Hetalia Sub Vs Dub, part 2

 *Germany and Prussia sneaked into America’s WW2 camp*


Narrator: Such a reckless request was given to the German brothers, and they ended up having to comply with it.

*Searching through the american’s supplies*

Germany: hm…Iron…iron…more iron….and steel! in a place like this?

Prussia: Whoa! So the bring in stuff like this?! Amazing! *Reading playboy*

Germany: Why are you looking at something like that?

Prussia: *Shows it it Germany* Feast your eyes on this!

Germany: Don’t do stuff that isn’t part of our mission!

Prussia: Someone’s coming! *Hides in crate* I’ll leave the rest to you!

Germany: Me!?

Prussia: With my looks they’ll figure me out right away, besides I’m not wearing a helmet. 

American Solider: *Opens tent* Someone in here? I thought I heard two voices.Are you by yourself?

Germany: Yeah I was talking to myself.

American Solider: I’ve never seen you before, you don’t look American either. Don’t tell me are you…

Germany: Haha! What are you talking about? I love hamburgers, I’m American!

American Solider: Okay I see, got it. It’s about time for diner so you should head over soon.

Germany: Thank you very much!


Narrator: Following orders might get Germany in trouble, but when hasn’t it, am I right?

*Searching through the Americans supplies*

Germany: Hm…I don’t see anything useful. It’s just a bunch of bald eagle belt buckles.  

Prussia: Wow, this is a lot tamer than our stuff. But I like it..*Reading playboy*

Germany: We’re not here to steal their porn!

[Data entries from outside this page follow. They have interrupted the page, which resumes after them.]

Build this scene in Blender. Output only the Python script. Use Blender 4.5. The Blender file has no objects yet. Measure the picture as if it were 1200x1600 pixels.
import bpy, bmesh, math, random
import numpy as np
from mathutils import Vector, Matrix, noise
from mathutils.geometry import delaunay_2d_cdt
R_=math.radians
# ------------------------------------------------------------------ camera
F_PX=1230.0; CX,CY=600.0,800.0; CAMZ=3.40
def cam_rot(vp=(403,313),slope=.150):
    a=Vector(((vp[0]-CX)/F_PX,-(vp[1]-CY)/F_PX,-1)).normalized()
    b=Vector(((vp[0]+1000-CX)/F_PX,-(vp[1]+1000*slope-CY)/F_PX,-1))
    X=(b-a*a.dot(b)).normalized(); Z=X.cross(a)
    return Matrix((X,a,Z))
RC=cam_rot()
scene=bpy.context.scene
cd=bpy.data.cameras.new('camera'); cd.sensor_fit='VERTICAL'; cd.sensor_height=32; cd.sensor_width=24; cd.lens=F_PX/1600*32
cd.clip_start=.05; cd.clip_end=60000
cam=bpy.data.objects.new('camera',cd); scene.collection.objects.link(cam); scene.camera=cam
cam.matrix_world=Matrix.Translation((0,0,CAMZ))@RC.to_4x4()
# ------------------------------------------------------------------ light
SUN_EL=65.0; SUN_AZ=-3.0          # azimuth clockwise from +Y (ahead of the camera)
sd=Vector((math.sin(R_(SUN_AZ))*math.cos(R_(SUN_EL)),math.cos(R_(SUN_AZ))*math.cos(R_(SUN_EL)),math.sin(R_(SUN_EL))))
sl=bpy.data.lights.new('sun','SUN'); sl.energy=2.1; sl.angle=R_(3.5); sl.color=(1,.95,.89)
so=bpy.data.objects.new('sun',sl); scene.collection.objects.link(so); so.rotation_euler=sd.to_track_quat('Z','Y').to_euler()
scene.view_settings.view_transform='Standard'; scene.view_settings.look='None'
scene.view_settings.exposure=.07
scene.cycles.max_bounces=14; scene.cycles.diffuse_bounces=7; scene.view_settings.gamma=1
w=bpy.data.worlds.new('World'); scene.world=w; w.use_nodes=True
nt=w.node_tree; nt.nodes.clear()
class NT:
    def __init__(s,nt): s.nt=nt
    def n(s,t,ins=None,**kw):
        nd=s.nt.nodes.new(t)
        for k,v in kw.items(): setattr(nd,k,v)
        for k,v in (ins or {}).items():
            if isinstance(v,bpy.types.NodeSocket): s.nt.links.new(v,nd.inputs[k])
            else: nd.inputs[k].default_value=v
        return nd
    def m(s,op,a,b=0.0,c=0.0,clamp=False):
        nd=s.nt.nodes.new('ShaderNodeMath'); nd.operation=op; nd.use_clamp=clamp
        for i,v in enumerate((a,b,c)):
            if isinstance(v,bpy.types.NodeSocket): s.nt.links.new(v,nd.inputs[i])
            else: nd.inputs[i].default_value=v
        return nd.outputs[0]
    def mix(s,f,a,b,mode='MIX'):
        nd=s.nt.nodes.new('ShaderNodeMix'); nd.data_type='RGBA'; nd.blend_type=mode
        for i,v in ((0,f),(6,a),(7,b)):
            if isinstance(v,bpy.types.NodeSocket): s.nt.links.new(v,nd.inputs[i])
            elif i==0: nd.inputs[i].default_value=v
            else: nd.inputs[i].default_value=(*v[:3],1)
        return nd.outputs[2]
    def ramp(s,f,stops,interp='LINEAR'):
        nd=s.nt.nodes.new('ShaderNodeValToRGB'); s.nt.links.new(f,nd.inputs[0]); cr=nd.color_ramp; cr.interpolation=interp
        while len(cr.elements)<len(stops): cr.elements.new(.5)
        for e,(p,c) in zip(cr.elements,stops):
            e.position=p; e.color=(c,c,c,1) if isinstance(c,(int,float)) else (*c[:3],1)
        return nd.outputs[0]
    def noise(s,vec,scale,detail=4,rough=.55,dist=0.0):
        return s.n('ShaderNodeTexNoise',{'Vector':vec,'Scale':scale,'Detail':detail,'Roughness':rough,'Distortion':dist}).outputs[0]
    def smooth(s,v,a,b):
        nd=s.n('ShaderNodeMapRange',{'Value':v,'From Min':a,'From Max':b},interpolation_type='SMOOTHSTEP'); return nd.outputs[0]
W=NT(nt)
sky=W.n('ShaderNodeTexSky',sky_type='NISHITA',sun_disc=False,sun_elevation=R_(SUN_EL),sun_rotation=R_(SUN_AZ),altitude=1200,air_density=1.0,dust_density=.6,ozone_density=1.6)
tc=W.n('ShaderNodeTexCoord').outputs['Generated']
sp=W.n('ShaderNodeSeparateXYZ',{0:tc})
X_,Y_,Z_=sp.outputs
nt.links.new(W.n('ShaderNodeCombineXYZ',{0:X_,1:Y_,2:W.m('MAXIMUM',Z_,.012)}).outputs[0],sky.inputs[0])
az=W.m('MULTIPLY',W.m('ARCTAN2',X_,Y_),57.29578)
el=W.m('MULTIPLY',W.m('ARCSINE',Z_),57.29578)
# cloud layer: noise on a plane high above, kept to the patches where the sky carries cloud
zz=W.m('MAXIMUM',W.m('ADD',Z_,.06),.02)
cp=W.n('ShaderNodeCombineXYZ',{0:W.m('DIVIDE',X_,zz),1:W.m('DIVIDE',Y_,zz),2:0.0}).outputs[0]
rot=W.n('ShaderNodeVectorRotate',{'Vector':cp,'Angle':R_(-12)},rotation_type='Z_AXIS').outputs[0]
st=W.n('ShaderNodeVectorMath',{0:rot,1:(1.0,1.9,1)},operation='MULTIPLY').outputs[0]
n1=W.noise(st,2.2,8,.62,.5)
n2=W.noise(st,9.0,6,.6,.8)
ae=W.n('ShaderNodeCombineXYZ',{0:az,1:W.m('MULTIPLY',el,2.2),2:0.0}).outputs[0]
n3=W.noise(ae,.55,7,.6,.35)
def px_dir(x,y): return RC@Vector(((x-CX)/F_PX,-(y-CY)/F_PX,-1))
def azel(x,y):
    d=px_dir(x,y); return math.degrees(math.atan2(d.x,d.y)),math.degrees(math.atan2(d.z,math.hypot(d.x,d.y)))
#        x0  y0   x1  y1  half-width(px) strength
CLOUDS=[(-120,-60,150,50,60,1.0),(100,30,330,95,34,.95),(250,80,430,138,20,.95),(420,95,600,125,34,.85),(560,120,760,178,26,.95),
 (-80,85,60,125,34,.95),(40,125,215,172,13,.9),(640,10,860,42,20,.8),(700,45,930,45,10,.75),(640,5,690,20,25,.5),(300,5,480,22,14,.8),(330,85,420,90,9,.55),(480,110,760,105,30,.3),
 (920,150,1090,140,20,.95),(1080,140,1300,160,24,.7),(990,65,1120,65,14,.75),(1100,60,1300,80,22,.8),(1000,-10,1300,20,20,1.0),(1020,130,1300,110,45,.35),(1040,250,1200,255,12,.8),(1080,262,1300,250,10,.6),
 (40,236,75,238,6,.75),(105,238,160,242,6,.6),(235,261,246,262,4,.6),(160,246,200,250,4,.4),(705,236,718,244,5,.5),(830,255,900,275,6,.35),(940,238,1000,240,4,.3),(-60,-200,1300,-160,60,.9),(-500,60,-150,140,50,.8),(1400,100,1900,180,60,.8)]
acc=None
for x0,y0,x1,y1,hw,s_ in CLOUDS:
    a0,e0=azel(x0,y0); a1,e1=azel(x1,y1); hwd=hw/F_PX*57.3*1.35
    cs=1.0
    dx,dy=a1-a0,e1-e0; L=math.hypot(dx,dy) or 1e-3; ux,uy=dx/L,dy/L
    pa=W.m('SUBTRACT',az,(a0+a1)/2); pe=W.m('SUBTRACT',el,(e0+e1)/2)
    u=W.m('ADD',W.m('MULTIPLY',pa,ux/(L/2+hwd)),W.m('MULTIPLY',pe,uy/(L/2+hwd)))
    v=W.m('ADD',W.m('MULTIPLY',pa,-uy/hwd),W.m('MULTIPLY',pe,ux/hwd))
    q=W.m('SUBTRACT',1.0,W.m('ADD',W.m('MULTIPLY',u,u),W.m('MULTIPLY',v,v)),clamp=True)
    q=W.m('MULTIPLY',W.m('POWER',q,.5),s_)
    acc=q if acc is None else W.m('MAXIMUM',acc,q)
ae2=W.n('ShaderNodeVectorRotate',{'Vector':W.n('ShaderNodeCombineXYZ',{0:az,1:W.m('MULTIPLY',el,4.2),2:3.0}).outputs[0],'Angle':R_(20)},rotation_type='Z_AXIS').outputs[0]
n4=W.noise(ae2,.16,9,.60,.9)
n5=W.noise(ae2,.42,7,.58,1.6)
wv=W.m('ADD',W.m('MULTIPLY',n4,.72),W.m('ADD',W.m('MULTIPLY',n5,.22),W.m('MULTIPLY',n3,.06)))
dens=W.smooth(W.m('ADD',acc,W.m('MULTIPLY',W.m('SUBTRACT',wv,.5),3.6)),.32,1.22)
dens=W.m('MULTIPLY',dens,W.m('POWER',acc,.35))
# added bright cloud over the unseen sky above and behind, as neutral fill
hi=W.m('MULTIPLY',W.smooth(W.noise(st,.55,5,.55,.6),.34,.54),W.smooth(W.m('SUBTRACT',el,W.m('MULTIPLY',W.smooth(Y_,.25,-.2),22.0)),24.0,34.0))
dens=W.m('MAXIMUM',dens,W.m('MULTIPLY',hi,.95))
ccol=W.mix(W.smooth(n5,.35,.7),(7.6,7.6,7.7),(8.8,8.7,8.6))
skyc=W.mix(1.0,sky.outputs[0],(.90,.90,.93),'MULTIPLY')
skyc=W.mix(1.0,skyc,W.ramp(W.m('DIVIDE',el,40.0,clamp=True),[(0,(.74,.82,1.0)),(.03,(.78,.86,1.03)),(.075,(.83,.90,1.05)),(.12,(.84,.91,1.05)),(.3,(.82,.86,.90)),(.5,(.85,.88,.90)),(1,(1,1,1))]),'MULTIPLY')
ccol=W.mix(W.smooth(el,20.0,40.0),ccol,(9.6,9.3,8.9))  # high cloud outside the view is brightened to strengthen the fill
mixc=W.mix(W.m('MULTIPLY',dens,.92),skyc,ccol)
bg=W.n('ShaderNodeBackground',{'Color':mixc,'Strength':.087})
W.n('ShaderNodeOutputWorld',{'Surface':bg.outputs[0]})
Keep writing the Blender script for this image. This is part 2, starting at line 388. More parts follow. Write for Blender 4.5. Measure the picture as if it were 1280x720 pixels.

Prussia: She float your boat? *Shows porn to Germany*

Germany: the buoyancy of my boat is none of your concern!

Prussia: GI Joe 3 o'clock! *Hides in a crate* Act American.

Germany: What’s that mean!

Prussia: I’m too awesome to be American, they’ll figure it out right away!

American Solider: *Opens tent* I need a belt buckle, i thought I heard two voices a moment ago. Were you talking to someone?

Germany: Ja, to za porn!

American Solider: I don’t know you. You sound weird when you talk…You a foreigner? 

Germany: Uh…hahah! vat kind of foreigner vould know about getting 5 deutsche marks, I mean dollar, meals at Arbys! 

American Solider: You’re so an American Dude! You should hit up the PX, all the guys are getting flag tattoos. 

Germany: Ja dude! Mom und apple pie!